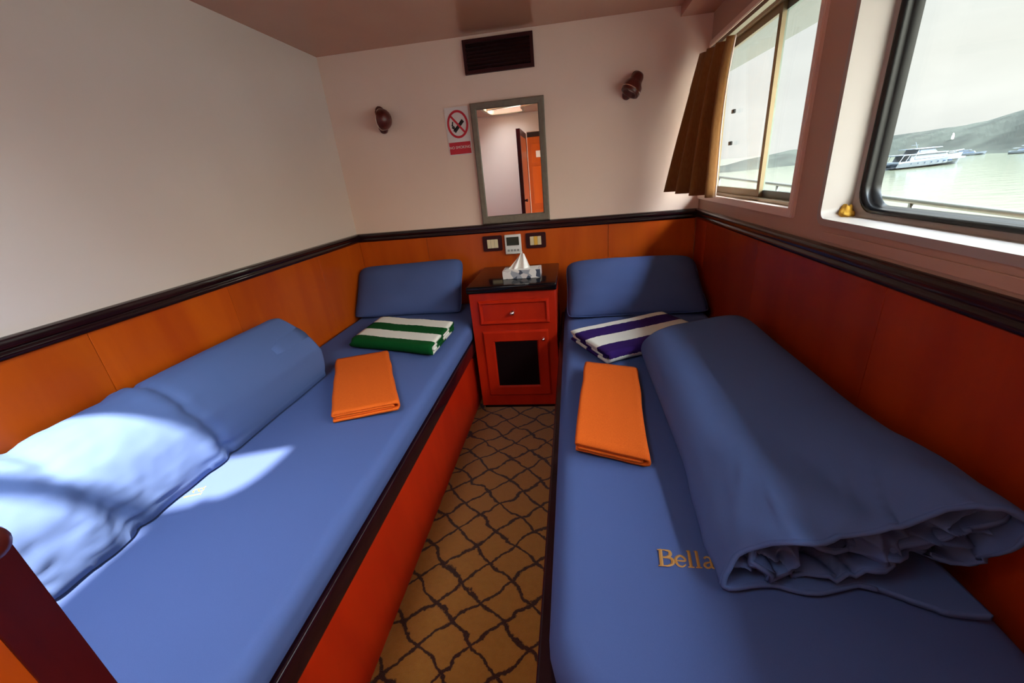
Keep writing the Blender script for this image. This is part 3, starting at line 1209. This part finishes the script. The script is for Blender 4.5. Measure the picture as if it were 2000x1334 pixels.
# ------------------------------------------------------------------ rolled duvet, right bed (flattened roll, crumpled open end)
def roll_right():
    K = 2.6316

    def zpt(zx, zy):
        """section points measured on the open end, y = .53 plane, local metres"""
        return zx, zy
    # (x, z) section of the sheet at the open end: from the tail, round the outside, then folded inside
    near = [(.603, .470), (.560, .482), (.500, .494), (.455, .499), (.425, .486), (.36, .484), (.295, .486), (.250, .500), (.236, .523),
            (.258, .563), (.300, .604), (.345, .618), (.410, .628), (.470, .645), (.535, .672), (.580, .679), (.612, .668),
            (.618, .640), (.606, .592), (.585, .553), (.555, .548), (.505, .560), (.450, .566), (.400, .577), (.345, .586), (.300, .570), (.285, .548), (.310, .530),
            (.365, .524), (.420, .529), (.465, .541), (.505, .583), (.545, .607), (.580, .628), (.596, .648)]
    far = [(.56, .497), (.53, .497), (.49, .498), (.455, .497), (.42, .494), (.36, .492), (.305, .494), (.262, .503), (.240, .530),
           (.246, .570), (.285, .604), (.335, .619), (.395, .626), (.455, .632), (.520, .640), (.575, .638), (.615, .622),
           (.632, .585), (.622, .540), (.592, .515), (.552, .511), (.500, .512), (.445, .512), (.390, .513), (.335, .520), (.296, .535), (.290, .560), (.312, .583),
           (.365, .595), (.420, .600), (.475, .602), (.525, .598), (.560, .580), (.570, .560), (.555, .545)]
    n = 240
    qn, _ = spline(near, n)
    qf, _ = spline(far, n)
    ya, yb = .530, 1.525
    n_out = .52                               # sheet parameter where the inner folds begin
    zfl = MT + .0195

    def fn(u, v):
        i = min(int(u * (n - 1) + .5), n - 1)
        inner = max(0, min(1, (u - n_out) / .08))
        tail = max(0, min(1, (.10 - u) / .06))
        y = ya + (yb + .22 * (qf[i][0] - .42) - ya) * (v ** 1.35)
        f_ = min(1, (y - ya) / .45)
        f_ = f_ * f_ * (3 - 2 * f_)
        x = qn[i][0] * (1 - f_) + qf[i][0] * f_
        z = qn[i][1] * (1 - f_) + qf[i][1] * f_
        w = max(0, 1 - (y - ya) / .34)
        # crumples radiate from the open end
        dd = noise.noise(Vector((u * 9, y * 2.2, 3.3))) * .007
        dd += noise.noise(Vector((u * 21 + y * 5, y * 6.5, 1.7))) * .017 * w
        r1 = 1 - abs(noise.noise(Vector((u * 30 - y * 4, y * 4, 6.2)))) * 2.4
        dd += max(r1, 0) ** 2 * .010 * w * w
        r2 = 1 - abs(noise.noise(Vector((u * 46 + y * 10, y * 9, 4.4)))) * 2.2
        dd += inner * max(r2, 0) ** 2 * .022 * w - inner * .006
        dd += inner * noise.noise(Vector((u * 30, y * 12, 8.1))) * .022 * w
        xc, zc_ = .43, .58
        ex, ez = x - xc, (z - zc_) * 2.0
        el = math.hypot(ex, ez) + 1e-6
        x += ex / el * dd
        z += ez / el * dd
        edge = (1 - v) ** 8
        y += edge * (noise.noise(Vector((u * 17, 2.2, 0))) * .030 + inner * .022 + inner * noise.noise(Vector((u * 27, 5.2, 0))) * .045 - tail * .03)
        if v > .93:
            y += noise.noise(Vector((u * 7, 9.1, 0))) * .016 * (v - .93) / .07
            if inner == 0 and 0.1 < u:
                s_ = 1 - .10 * ((v - .93) / .07) ** 2
                z = zc_ - .02 + (z - zc_ + .02) * s_
        return Vector((min(x, XR - .032), y, max(z, zfl - .004 * tail)))
    bm = bmesh.new()
    grid(bm, fn, n - 1, 120)
    o = obj('rolled_duvet', bm, M['blue_duvet'], None, smooth=True)
    tag(o, 'wide flattened blue rolled duvet with crumpled open end, under the windows', 'duvet')
    md = o.modifiers.new('thick', 'SOLIDIFY')
    md.thickness = .011
    md.offset = 0
    # crumpled cover gathered inside the open end
    zt_tab = [(.240, .548), (.262, .580), (.30, .600), (.345, .612), (.41, .622), (.47, .638), (.535, .663), (.575, .668), (.612, .650)]
    zb_tab = [(.240, .522), (.262, .506), (.30, .498), (.44, .498), (.47, .515), (.52, .548), (.60, .575), (.612, .60)]

    def crum(u, v):
        x = .246 + .360 * u
        zb, zt = interp(zb_tab, x), interp(zt_tab, x) - .006
        q = Vector((x * 11, (zb + (zt - zb) * v) * 20, 3.1))
        q += Vector((noise.noise(q * .7), noise.noise(q * .7 + Vector((5, 2, 1))), 0)) * .9
        r1 = 1 - 2.0 * abs(noise.noise(q))
        r2 = 1 - 2.0 * abs(noise.noise(q * 2.1 + Vector((3, 7, 0))))
        y = .600 - .050 * max(r1, 0) ** 1.3 - .018 * max(r2, 0) + .02 * (2 * v - 1) ** 2
        return Vector((x + .01 * noise.noise(q + Vector((9, 0, 0))), y, zb + (zt - zb) * v + .008 * noise.noise(q + Vector((0, 9, 4)))))
    bm = bmesh.new()
    grid(bm, crum, 150, 60)
    c_ = obj('gathered_cover', bm, M['blue_duvet'], o, smooth=True)
    # piped hem along the outer edge of the open end
    pts = [fn(u / 120, 0) + Vector((0, -.001, 0)) for u in range(10, 118)]
    obj('hem', tube(bmesh.new(), pts, .0048, 7), M['blue_duvet'], o, smooth=True)
    return o


roll_right()

# ------------------------------------------------------------------ night stand
NX0, NX1, NY0, NY1 = -.526, -.096, 2.0, 2.478
NT = .690
ns = thing('nightstand', 'narrow red wooden nightstand with black top between the beds', 'nightstand', ((NX0 + NX1) / 2, 2.24, 0))
bm = bmesh.new()
box(bm, (NX0, NY0, .02), (NX1, NY1, NT - .034), .003)
obj('body', bm, M['redwood'], ns)
obj('plinth', BX((NX0 + .01, NY0 + .012, 0), (NX1 - .01, NY1 - .01, .022)), M['dark'], ns)
obj('countertop', BX((NX0 - .006, NY0 - .018, NT - .034), (NX1 + .008, NY1, NT), .008, 3), M['black'], ns, smooth=True, angle=50)


def panel_front(x0, x1, z0, z1, w, y, t, m, parent, name):
    bm = bmesh.new()
    fx = lambda a, b, d: Vector((a, d, b))
    o_ = [(x0, z0), (x1, z0), (x1, z1), (x0, z1)]
    m_ = [(x0 + .008, z0 + .008), (x1 - .008, z0 + .008), (x1 - .008, z1 - .008), (x0 + .008, z1 - .008)]
    i_ = [(x0 + w, z0 + w), (x1 - w, z0 + w), (x1 - w, z1 - w), (x0 + w, z1 - w)]
    i2 = [(x0 + w + .008, z0 + w + .008), (x1 - w - .008, z0 + w + .008), (x1 - w - .008, z1 - w - .008), (x0 + w + .008, z1 - w - .008)]
    rows = [(o_, y), (o_, y - t * .4), (m_, y - t), (i_, y - t), (i2, y - t * .35)]
    vs = [[bm.verts.new(fx(a, b, d)) for a, b in pts] for pts, d in rows]
    for U, V in zip(vs[:-1], vs[1:]):
        for i in range(4):
            j = (i + 1) % 4
            bm.faces.new((U[i], U[j], V[j], V[i]))
    bm.faces.new(vs[-1])
    return obj(name, bm, m, parent)


dr = panel_front(-.483, -.130, .490, .615, .012, NY0, .016, M['redwood'], ns, 'drawer')
obj('knob', lathe(bmesh.new(), [(0, .011), (.004, .011), (.006, .006), (.012, .006), (.016, .010), (.021, .011), (.025, .008), (.027, .001)], (-.312, NY0 - .010, .552), (0, -1, 0), 16), M['chrome'], dr, smooth=True)
dd_ = panel_front(-.478, -.140, .085, .455, .052, NY0, .016, M['redwood'], ns, 'door')
obj('screen_panel', BX((-.425, NY0 - .006, .138), (-.193, NY0 - .0045, .402)), M['screen'], dd_)
obj('knob', lathe(bmesh.new(), [(0, .007), (.003, .007), (.005, .004), (.009, .004), (.012, .007), (.016, .007), (.019, .001)], (-.166, NY0 - .016, .408), (0, -1, 0), 14), M['chrome'], dd_, smooth=True)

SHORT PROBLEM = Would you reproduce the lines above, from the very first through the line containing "zfl = MT + .0195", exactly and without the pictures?

EXERCISE RESPONSE =
Keep writing the Blender script for this image. This is part 3, starting at line 1209. This part finishes the script. The script is for Blender 4.5. Measure the picture as if it were 2000x1334 pixels.
# ------------------------------------------------------------------ rolled duvet, right bed (flattened roll, crumpled open end)
def roll_right():
    K = 2.6316

    def zpt(zx, zy):
        """section points measured on the open end, y = .53 plane, local metres"""
        return zx, zy
    # (x, z) section of the sheet at the open end: from the tail, round the outside, then folded inside
    near = [(.603, .470), (.560, .482), (.500, .494), (.455, .499), (.425, .486), (.36, .484), (.295, .486), (.250, .500), (.236, .523),
            (.258, .563), (.300, .604), (.345, .618), (.410, .628), (.470, .645), (.535, .672), (.580, .679), (.612, .668),
            (.618, .640), (.606, .592), (.585, .553), (.555, .548), (.505, .560), (.450, .566), (.400, .577), (.345, .586), (.300, .570), (.285, .548), (.310, .530),
            (.365, .524), (.420, .529), (.465, .541), (.505, .583), (.545, .607), (.580, .628), (.596, .648)]
    far = [(.56, .497), (.53, .497), (.49, .498), (.455, .497), (.42, .494), (.36, .492), (.305, .494), (.262, .503), (.240, .530),
           (.246, .570), (.285, .604), (.335, .619), (.395, .626), (.455, .632), (.520, .640), (.575, .638), (.615, .622),
           (.632, .585), (.622, .540), (.592, .515), (.552, .511), (.500, .512), (.445, .512), (.390, .513), (.335, .520), (.296, .535), (.290, .560), (.312, .583),
           (.365, .595), (.420, .600), (.475, .602), (.525, .598), (.560, .580), (.570, .560), (.555, .545)]
    n = 240
    qn, _ = spline(near, n)
    qf, _ = spline(far, n)
    ya, yb = .530, 1.525
    n_out = .52                               # sheet parameter where the inner folds begin
    zfl = MT + .0195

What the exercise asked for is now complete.